I will start from the end. No, I am not counting on what you wouldn't use the copyright law to solve this problem, but rather the knowledge (based on experience) that you can hardly achieve any results by moving in that direction. Being the part of so called"underground" I do receive much more serious menaces (from time to time) and I don't threaten easily. Yes, you're right, the posting of your story turned me into the thief and exploiter in your eyes, but we have completely different mindsets: the thing that frightens you - the absence of control is my value. I don't want to waste your precious time by explaining my position. The reality shows that there were no control, that you cannot lose what you don't have and you already lost it when you decided to publish your story. After all, one could walk to the library and read the book there for free. It is simply terrible! Usually, I'm receiving the requests for removing some materials from author's agent or publisher's representatives. Their reasons are obvious. The mail from the author surprised me a bit and my first intention was to take your story offline and I had a feeling that I ought to have begged your pardon, but curiosity won and I asked about your reasons. I changed my mind. Let your readers decide. Would them respect your position? Anyone who will try to open the text of the story will get the following warning:

The (C)ontroversy

Nancy Kress ([email protected]) the author of this text does not want to see it freely available. Probably she would call anyone who will infringe her copyright an exploiter or a thief. You have to choose:

[ I agree with administration, show me the full-text! ]

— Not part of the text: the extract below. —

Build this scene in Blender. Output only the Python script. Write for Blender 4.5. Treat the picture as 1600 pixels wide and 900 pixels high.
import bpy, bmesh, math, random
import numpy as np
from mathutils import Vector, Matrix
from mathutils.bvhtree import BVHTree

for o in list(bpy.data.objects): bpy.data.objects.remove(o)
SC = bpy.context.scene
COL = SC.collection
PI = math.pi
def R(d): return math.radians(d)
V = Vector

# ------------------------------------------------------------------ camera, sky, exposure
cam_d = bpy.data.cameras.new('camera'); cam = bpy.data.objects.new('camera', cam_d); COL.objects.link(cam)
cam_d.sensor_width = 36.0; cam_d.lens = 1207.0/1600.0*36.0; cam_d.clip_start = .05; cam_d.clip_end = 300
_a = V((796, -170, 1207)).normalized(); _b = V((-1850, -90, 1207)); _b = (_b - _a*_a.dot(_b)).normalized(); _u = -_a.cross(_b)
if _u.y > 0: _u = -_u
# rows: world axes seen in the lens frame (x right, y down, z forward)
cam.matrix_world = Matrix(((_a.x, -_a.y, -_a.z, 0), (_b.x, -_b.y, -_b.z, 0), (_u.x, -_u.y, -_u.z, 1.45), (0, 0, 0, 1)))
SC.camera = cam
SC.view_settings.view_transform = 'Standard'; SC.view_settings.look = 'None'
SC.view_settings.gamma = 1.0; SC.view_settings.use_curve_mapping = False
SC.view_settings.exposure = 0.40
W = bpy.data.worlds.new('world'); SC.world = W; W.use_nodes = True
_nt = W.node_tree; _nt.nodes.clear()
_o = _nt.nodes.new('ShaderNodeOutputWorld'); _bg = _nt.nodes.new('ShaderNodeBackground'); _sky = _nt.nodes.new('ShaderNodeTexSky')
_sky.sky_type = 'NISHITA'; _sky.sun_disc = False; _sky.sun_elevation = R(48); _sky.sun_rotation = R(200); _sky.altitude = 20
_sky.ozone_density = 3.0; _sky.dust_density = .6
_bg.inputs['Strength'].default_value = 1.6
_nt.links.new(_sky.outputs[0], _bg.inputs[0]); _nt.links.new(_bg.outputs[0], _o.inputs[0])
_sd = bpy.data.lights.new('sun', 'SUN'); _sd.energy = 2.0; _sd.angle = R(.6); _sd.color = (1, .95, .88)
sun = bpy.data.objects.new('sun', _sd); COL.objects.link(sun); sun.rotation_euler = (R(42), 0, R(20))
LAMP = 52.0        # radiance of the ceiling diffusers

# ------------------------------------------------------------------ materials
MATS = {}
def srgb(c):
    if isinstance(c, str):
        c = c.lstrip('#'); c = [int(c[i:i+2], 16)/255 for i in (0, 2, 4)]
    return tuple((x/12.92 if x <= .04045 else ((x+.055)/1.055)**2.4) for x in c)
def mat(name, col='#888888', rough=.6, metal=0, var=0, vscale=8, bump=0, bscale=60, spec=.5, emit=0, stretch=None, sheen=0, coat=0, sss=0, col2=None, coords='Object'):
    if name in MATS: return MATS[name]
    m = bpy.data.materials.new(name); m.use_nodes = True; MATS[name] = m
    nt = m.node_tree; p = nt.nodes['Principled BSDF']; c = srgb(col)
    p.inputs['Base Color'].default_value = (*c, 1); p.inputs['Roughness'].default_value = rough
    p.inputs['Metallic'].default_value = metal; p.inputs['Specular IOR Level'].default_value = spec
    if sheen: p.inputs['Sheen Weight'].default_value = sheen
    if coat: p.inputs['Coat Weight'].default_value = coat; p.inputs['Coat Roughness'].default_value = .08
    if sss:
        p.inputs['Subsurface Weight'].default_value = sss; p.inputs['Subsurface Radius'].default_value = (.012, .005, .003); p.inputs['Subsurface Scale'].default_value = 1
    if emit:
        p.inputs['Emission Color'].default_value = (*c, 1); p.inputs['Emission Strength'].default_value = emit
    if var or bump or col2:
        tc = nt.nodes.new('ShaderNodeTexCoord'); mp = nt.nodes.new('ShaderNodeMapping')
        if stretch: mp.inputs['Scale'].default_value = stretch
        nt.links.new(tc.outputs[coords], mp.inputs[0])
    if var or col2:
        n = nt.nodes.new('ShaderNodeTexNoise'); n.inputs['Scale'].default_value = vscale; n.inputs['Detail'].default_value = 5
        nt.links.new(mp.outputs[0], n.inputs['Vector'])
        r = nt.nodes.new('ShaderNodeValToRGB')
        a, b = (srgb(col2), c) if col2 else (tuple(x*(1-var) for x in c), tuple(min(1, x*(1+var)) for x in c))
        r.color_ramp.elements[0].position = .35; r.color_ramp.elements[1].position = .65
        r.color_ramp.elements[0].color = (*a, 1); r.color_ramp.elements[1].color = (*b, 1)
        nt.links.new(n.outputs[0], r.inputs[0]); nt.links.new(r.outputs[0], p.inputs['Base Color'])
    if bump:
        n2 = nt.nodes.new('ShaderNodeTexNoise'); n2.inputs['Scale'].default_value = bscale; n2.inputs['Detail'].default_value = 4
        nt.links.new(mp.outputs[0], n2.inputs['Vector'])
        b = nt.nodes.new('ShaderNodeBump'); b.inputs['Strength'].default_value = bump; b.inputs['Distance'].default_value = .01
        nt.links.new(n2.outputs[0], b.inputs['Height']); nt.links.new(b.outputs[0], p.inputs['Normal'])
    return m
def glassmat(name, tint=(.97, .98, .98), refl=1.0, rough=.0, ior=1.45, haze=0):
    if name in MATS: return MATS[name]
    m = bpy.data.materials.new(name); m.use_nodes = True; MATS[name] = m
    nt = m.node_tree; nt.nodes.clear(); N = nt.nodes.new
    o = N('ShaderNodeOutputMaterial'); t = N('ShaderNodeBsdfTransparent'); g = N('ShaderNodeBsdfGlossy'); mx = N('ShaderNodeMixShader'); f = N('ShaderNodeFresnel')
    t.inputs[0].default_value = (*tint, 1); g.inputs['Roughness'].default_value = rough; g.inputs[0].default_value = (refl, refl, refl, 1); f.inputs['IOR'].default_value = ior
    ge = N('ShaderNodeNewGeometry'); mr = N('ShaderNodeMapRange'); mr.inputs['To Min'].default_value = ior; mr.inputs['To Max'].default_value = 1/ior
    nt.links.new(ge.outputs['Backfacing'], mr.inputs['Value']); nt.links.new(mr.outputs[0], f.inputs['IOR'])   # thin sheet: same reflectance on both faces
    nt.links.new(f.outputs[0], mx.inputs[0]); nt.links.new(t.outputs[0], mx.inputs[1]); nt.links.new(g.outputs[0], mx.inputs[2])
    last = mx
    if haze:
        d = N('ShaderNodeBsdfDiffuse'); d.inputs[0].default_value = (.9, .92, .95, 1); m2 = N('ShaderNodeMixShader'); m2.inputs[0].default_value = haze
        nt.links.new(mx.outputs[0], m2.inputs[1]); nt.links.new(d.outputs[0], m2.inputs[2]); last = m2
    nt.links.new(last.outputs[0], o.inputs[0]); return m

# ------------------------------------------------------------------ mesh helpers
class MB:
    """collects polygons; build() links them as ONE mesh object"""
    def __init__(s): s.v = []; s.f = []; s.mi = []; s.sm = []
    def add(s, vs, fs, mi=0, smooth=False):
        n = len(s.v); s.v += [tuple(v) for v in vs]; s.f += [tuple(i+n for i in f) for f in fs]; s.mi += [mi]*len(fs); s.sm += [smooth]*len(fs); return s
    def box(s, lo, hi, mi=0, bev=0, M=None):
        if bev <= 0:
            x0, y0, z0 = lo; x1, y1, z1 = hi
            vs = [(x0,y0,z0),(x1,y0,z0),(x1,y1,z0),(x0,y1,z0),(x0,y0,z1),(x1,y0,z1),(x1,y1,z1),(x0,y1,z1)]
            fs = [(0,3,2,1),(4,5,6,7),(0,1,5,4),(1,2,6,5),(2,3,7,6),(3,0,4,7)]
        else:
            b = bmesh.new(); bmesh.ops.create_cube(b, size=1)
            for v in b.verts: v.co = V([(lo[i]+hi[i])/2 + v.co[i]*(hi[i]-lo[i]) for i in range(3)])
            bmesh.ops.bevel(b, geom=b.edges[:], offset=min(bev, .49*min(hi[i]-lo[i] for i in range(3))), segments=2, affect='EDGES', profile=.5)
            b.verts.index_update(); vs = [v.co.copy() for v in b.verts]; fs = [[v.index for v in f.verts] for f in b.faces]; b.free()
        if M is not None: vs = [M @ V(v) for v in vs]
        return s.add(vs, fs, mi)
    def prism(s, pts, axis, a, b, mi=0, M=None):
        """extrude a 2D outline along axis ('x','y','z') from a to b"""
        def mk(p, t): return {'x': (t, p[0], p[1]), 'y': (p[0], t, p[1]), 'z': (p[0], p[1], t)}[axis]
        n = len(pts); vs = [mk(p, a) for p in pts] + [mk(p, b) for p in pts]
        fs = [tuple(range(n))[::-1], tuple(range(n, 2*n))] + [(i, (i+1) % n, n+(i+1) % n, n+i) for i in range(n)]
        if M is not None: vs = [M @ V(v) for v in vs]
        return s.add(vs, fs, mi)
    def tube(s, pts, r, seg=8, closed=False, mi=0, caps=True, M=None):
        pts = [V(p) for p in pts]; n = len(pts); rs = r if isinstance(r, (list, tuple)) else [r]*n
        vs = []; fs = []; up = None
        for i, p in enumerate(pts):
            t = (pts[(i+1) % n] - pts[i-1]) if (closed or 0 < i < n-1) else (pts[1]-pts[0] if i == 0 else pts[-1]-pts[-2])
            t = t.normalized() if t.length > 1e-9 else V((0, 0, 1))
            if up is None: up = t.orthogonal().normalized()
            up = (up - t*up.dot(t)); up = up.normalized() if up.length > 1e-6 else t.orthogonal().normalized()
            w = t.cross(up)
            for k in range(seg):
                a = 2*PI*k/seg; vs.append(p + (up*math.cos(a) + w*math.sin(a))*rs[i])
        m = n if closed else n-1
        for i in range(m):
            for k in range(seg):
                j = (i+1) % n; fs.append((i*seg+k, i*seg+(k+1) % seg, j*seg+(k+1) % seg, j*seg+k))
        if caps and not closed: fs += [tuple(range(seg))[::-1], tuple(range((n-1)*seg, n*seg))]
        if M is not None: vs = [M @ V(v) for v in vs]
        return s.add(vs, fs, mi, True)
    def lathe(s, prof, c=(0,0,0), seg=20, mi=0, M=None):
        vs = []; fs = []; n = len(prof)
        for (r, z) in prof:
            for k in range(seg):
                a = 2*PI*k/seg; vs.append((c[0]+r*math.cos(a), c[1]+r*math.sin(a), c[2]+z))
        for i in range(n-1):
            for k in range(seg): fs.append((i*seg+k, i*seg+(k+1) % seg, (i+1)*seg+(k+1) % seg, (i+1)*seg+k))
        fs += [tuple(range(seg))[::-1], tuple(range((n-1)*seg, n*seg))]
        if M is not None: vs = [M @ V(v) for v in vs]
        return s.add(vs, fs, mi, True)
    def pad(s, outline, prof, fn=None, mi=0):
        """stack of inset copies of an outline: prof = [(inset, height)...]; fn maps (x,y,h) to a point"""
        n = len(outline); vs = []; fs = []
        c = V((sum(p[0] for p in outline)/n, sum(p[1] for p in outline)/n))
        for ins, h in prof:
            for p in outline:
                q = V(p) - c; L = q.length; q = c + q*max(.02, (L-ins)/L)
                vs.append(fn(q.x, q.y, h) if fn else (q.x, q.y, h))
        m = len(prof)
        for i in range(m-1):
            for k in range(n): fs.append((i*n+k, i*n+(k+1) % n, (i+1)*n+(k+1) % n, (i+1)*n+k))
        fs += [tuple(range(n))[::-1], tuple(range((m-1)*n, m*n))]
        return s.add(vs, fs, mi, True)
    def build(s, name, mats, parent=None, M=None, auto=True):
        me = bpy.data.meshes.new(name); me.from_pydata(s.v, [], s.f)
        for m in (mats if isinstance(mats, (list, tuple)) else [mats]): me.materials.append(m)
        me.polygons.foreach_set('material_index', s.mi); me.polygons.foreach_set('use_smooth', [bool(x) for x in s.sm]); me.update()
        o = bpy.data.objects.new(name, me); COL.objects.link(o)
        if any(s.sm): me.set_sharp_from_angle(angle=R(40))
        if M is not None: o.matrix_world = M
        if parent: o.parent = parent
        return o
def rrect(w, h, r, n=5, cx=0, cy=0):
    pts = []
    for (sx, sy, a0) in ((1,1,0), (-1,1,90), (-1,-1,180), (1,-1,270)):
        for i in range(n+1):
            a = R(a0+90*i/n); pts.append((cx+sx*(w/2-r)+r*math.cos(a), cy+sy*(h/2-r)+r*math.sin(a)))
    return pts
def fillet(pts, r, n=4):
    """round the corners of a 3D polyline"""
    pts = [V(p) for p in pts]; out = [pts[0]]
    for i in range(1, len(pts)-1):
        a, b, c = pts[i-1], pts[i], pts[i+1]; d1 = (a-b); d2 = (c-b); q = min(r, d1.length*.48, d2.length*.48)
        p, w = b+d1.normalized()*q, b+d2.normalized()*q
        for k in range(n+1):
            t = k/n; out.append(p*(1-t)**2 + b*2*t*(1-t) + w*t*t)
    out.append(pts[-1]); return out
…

[ I respect the author's position, take me back to the index! ]

P.S. *) I'm not trying to shuffle off the blame on to another people. *) I can rewrite the text of the warning if you wish. *) I added "no index" tag to the text. It should disappear from the search results soon.

P.P.S. I am sorry for causing you to be offended in any way.-- http://vx.org.ua/herm1t/

Dear Pirate,

You are right -- there is not much I can do about this situation. (If you're interested, you might check out how I discuss it on my blog, at Blogspot.) However, I in no way believe you are sorry that you offended me. You are relishing all this.

Thank you for at least giving your readers a choice.